Naming documents in NVivo

There are a number of considerations when developing a naming scheme for documents in NVivo. The name of the folder is usually displayed as part of the name so it is worth considering the use and names of folders at the same time. Naming affects:

order of references when browsing a node;

context needed when reading references; and

capability to select and search for documents.

Browsing a node
When browsing a node, references are always listed according to the alphabetical order of document names with references within a document in order that they appear in the document. If folders are used, the folder name forms part of the name.

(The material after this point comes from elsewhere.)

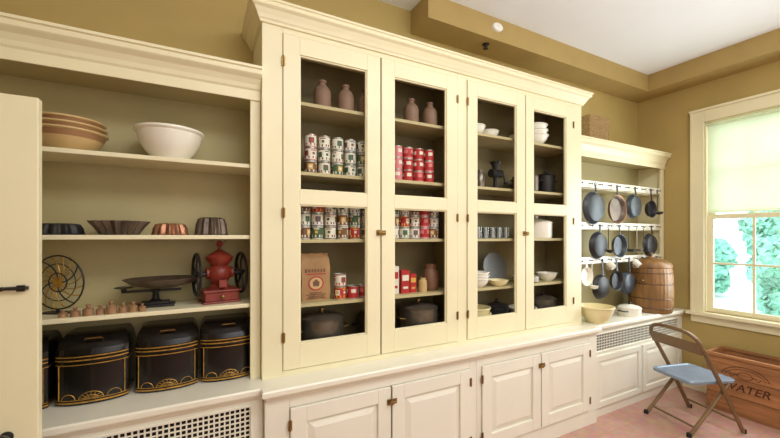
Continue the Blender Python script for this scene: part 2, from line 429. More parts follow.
# ---------------------------------------------------------------- open shelving (two units)
PROFS=[(0,-0.06),(0.01,-0.06),(0.01,-0.01),(0.018,0),(0.024,0.02),(0.04,0.045),(0.062,0.06),(0.068,0.066),(0.068,0.088),(0.078,0.092),(0.078,0.105),(0,0.105)]
def openunit(x0,x1,yf,label,shelves,s0,s1,sd):
    o=((x0+x1)/2,2.3,WT); r=root("shelving_unit",o,label,"shelves")
    zt=2.50
    b=MB()
    b.box(x0,x0+0.02,yf+0.02,YW-0.001,WT,zt); b.box(x1-0.02,x1,yf+0.02,YW-0.001,WT,zt)
    b.box(x0+0.02,x1-0.02,YW-0.02,YW-0.001,WT,zt,1); b.box(x0,x1,yf,YW-0.001,zt,zt+0.02)
    b.box(x0,x0+s0,yf,yf+0.02,WT,zt); b.box(x1-s1,x1,yf,yf+0.02,WT,zt); b.box(x0+s0,x1-s1,yf,yf+0.02,2.385,zt)
    b.box(x0+0.02,x1-0.02,yf+0.02,YW-0.02,2.40,2.42,1)
    part(r,"body",b,[CREAM,CREAMI],world=True,bev=0.002)
    m=MB(); crown(m,[(x0,yf,0,-1),(x1,yf,0,-1)],[(a,2.43+z) for a,z in PROFS])
    part(r,"crown_molding",m,[CREAM],world=True)
    for z in shelves:
        part(r,"shelf",MB().box(x0+0.02,x1-0.02,yf+sd,YW-0.02,z-0.022,z),[CREAM],world=True,bev=0.003)
    return r,o
openunit(-1.3,0.308,2.13,"cream open shelving filled with bowls, molds and tins",[2.02,1.625,1.245],0.05,0.052,0.02)
ru,ro=openunit(3.052,4.64,2.17,"cream open shelving with peg rails for hanging pans",[2.10,1.70,1.37],0.03,0.055,0.05)
for rz in (2.12,1.72,1.385):
    m=MB().box(3.09,4.585,2.185,2.203,rz-0.033,rz+0.033)
    rl=part(ru,"peg_rail",m,[WHITE],world=True,bev=0.002)
    for i in range(10):
        hx=3.17+i*0.15
        q=MB().tube([(hx,2.19,rz+0.005),(hx,2.165,rz+0.002),(hx,2.15,rz-0.006),(hx,2.146,rz+0.008)],0.005,6)
        q.lathe([(0.009,0),(0.009,0.003)],8,(hx,2.184,rz+0.003))
        q.shift(-ro[0],-ro[1],-ro[2]); part(rl,"hook",q,[IRON])

# ---------------------------------------------------------------- crockery helpers
def bowlprof(r,h): 
    return [(0,0.012),(0.40*r,0.012),(0.42*r,0),(0.48*r,0),(0.5*r,0.03*h),(0.74*r,0.3*h),(0.9*r,0.62*h),(0.965*r,0.88*h),(1.0*r,0.9*h),(1.03*r,0.94*h),(1.02*r,h),(0.95*r,h),(0.87*r,0.62*h),(0.68*r,0.3*h),(0.4*r,0.1*h),(0,0.09*h)]
def bowl(r,h,loc,mats,label,group=None,band=None,name="mixing_bowl"):
    f=(lambda i,k: 1 if i in (6,) else 0) if band else 0
    return solo(name,MB().lathe(bowlprof(r,h),36,mi=f),mats,loc,label,"bowl",group)

z=2.02
for i in range(3):
    bowl(0.152-0.004*i,0.098,(-0.555,2.28,z+i*0.027),[TANW,BAND],"tan stoneware mixing bowl with brown band, nested in stack","nested tan bowls",True)
bowl(0.158,0.155,(-0.13,2.255,z),[CERAM,YELL],"large cream white ceramic mixing bowl on upper shelf")
z=1.625
def mold(r,h,loc,mat,label,n,amp,kind=0,name="baking_mold"):
    if kind==0: pr=[(0,0.0),(0.6*r,0),(0.66*r,0.002),(r,h),(1.03*r,h),(1.03*r,h*0.94),(0.62*r,0.006),(0,0.006)]
    else: pr=[(1.0*r,0),(1.03*r,0.004),(0.98*r,0.008),(0.92*r,h*0.6),(0.8*r,h*0.92),(0.62*r,h),(0.3*r,h*0.94),(0.22*r,h*0.75),(0.2*r,h*0.7),(0,h*0.7)]
    return solo(name,MB().lathe(pr,96,flute=(n,amp)),[mat],loc,label,"baking mold","metal molds on the shelf")
mold(0.09,0.055,(-0.585,2.28,z),IRON,"low dark fluted metal cake mold",12,0.08,1)
mold(0.115,0.07,(-0.35,2.27,z),BRTIN,"wide fluted dark metal tart mold with flared sides",16,0.10,0)
mold(0.08,0.062,(-0.13,2.28,z),COPPER,"copper fluted ring mold",12,0.09,1)
mold(0.078,0.098,(0.068,2.28,z),BRTIN,"tall dark fluted pudding mold",12,0.10,1)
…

This is probably the most significant consideration for document naming so it is worth considering the order in which you would like to read the references. In the example illustrated, documents are grouped according to location and then within location by gender.

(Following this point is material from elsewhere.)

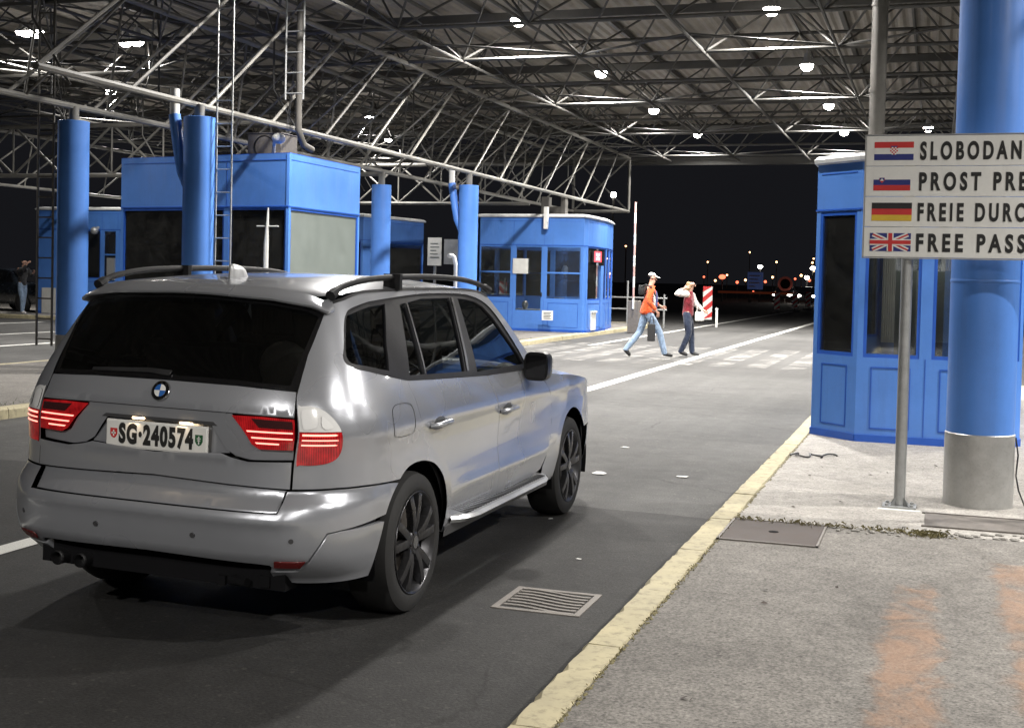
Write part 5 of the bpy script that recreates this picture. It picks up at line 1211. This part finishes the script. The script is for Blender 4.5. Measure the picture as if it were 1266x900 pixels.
def person(label, loc, rz, J, cl, H=1.0, group=None):
    """J: joints in metres, +x forward, +y left. cl: clothing colours"""
    t = thing('person', label, 'person', loc, rz, group)
    S = lambda k, r: (*J[k], r)
    head = Vector(J['head']); f = Vector((math.cos(J.get('yaw', 0)), math.sin(J.get('yaw', 0)), J.get('nod', 0))).normalized(); sdv = Vector((-f.y, f.x, 0)).normalized()
    hp = lambda a, b, c, r: (*(head + f * a + sdv * b + Vector((0, 0, c))), r)
    ch = [[S('pelvis', .105), S('waist', .10), S('chest', .125), (*(Vector(J['neck']) - Vector((0, 0, .06))), .075), S('neck', .055), hp(.0, 0, -.06, .062), hp(.01, 0, .02, .088), hp(-.008, 0, .075, .062)],
          [hp(.0, 0, -.06, .062), hp(.06, 0, -.075, .034)], [hp(.01, 0, .02, .088), hp(.085, 0, -.005, .018), hp(.104, 0, -.022, .012)],
          [hp(.01, 0, .02, .088), hp(-.01, .086, -.005, .016)], [hp(.01, 0, .02, .088), hp(-.01, -.086, -.005, .016)]]
    for s in 'lr':
        ch.append([S('chest', .125), S('sh' + s, .062), S('el' + s, .042), S('wr' + s, .027)])
        ch += hand(J['wr' + s], J['hd' + s], J.get('hu' + s, (0, 1 if s == 'l' else -1, .2)), .95)
        ch.append([S('pelvis', .105), S('hip' + s, .088), S('kn' + s, .056), S('an' + s, .038), S('to' + s, .032)])
    skin_mesh('body', ch, M['skin'], t)
    # eyes
    eb = MB()
    for s in (-1, 1): p = head + f * .088 + sdv * .033 * s + Vector((0, 0, .012)); eb.ball(p, .011, 8, 6)
    eb.build('eyes', M['ink'], t, smooth=True)
    # trousers
    ch = []
    for s in 'lr': ch.append([(*(Vector(J['pelvis']) + Vector((0, 0, .12))), .120), (*(Vector(J['pelvis']) + Vector((0, 0, .0))), .128), S('hip' + s, .108), S('kn' + s, .076), (*(Vector(J['an' + s]) + Vector((0, 0, .0))), .062), (*(Vector(J['an' + s]) + Vector((0, 0, -.025))), .058)])
    skin_mesh('trousers', ch, cl['trousers'], t)
    for s in 'lr':
        a, b = Vector(J['an' + s]), Vector(J['to' + s]); d = (b - a)
        skin_mesh('shoe', [[(*(a - d * .25 + Vector((0, 0, -.02))), .042), (*(a + d * .2), .050), (*(a + d * .7), .042), (*(b + d * .15), .034)]], cl['shoe'], t)
    # jacket
    ch = [[(*(Vector(J['pelvis']) + Vector((0, 0, -.07))), cl.get('hem', .150)), (*(Vector(J['pelvis']) + Vector((0, 0, .03))), cl.get('hem', .150)), S('waist', .140), S('chest', .160), (*(Vector(J['neck']) - Vector((0, 0, .05))), .095), (*(Vector(J['neck']) + Vector((-.01, 0, .0))), .072)]]
    sl = []
    for s in 'lr':
        w = Vector(J['wr' + s]) * .92 + Vector(J['el' + s]) * .08; c = [S('sh' + s, .085), S('el' + s, .064), (*w, .048)]
        if 'sleeve' in cl: sl.append([(*(Vector(J['chest']) + (Vector(J['sh' + s]) - Vector(J['chest'])) * .6), .07)] + c)
        ch.append([S('chest', .160), S('sh' + s, .088)] + ([] if 'sleeve' in cl else c[1:]))
    skin_mesh('jacket', ch, cl['jacket'], t)
    for c in sl: skin_mesh('sleeve', [c], cl['sleeve'], t)
    # hair / cap
    if cl.get('hair'):
        hb = [[hp(-.012, 0, .055, .092), hp(-.03, 0, .0, .094)]]
        if cl.get('long'): hb.append([hp(-.03, 0, .0, .094), hp(-.055, 0, -.10, .075), hp(-.07, 0, -.19, .05)])
        skin_mesh('hair', hb, cl['hair'], t)
    if cl.get('cap'):
        skin_mesh('cap', [[hp(-.012, 0, .035, .104), hp(-.006, 0, .085, .088), hp(-.004, 0, .125, .05)]], cl['cap'], t)
        vb = MB(); P0 = []
        for a in np.linspace(-1.0, 1.0, 9): P0.append([tuple(head + f * (r * math.cos(a)) + sdv * (.092 * math.sin(a)) + Vector((0, 0, z))) for r, z in ((.085, .062), (.175, .040))])
        vb.grid(P0); vb.grid([[(x, y, z - .006) for x, y, z in r] for r in P0]); vb.build('cap_peak', cl['cap'], t, smooth=True)
    return t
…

A particular example, is longitudinal research when interviews are repeated at regular intervals. In this case, if it is important to see how an individual's views change through time then the date of the interview will be the last part of the name (eg John-2008-10-30, John-2009-01-28). If it is important to compare what different individuals said at the same time, then the date will be the first part of the document name (eg 2008-10-30-John, 2009-01-28-John). Writing dates in the American format of yyyy-month-day as illustrated, will ensure chronological ordering.

Context when reading references
When browsing a node, the document name is usually visible and so it came be helpful to include information about the interview in the document name. In the example illustrated above, the document name contains F or M to indicate the gender of the respondent.
As document names are visible in nodes, it is worth ensuring that document names preserve anonymity where this is important.

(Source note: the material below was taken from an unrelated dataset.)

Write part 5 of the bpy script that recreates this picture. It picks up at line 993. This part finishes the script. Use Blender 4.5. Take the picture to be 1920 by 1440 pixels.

Selecting & searching documents
When running queries, if you want to limit the query to a subset of your documents then you can either:

use a folder;

select the documents from the select tool; or

use a set.

The easiest way to select documents is by folder, so if you know you will regularly want to select a group of documents and you can put them in a folder, this will make selection easy. The most obvious example when this is useful is when you are studying a limited number of cases and you want to do within case and cross case analysis. In the example, illustrated above, it would have been possible to put the documents in three folders (London, North, South). One of the drawbacks of using folders is that it makes documents slightly less obvious and it is a good idea to keep the location in the name as it makes case naming easier.

If document names contain the key characteristics of respondents (as in the example above), it makes it easy to select documents according to characteristic. For example, it would be simple to select all the Men in this example.

Sets allow you to group documents together for querying and analysis. A document can be in many sets, for example London-F-10227 could be in the London set and the Female set. An easy way to select documents to create a set is to use the FIND tool. This works well if you can search on parts of the document name. For example, you could search for F to find all the women as illustrated.


Finally, when creating naming conventions it is easier to separate the parts of the name using '-' rather than a space or a dot. This makes the names acceptable to Windows so you can use the same names for documents before import, you can easily read the name and when searching for a part of a name you can include the '-' to make the search unique (eg searching for -M rather than M will make sure that you do not find any Midlands documents).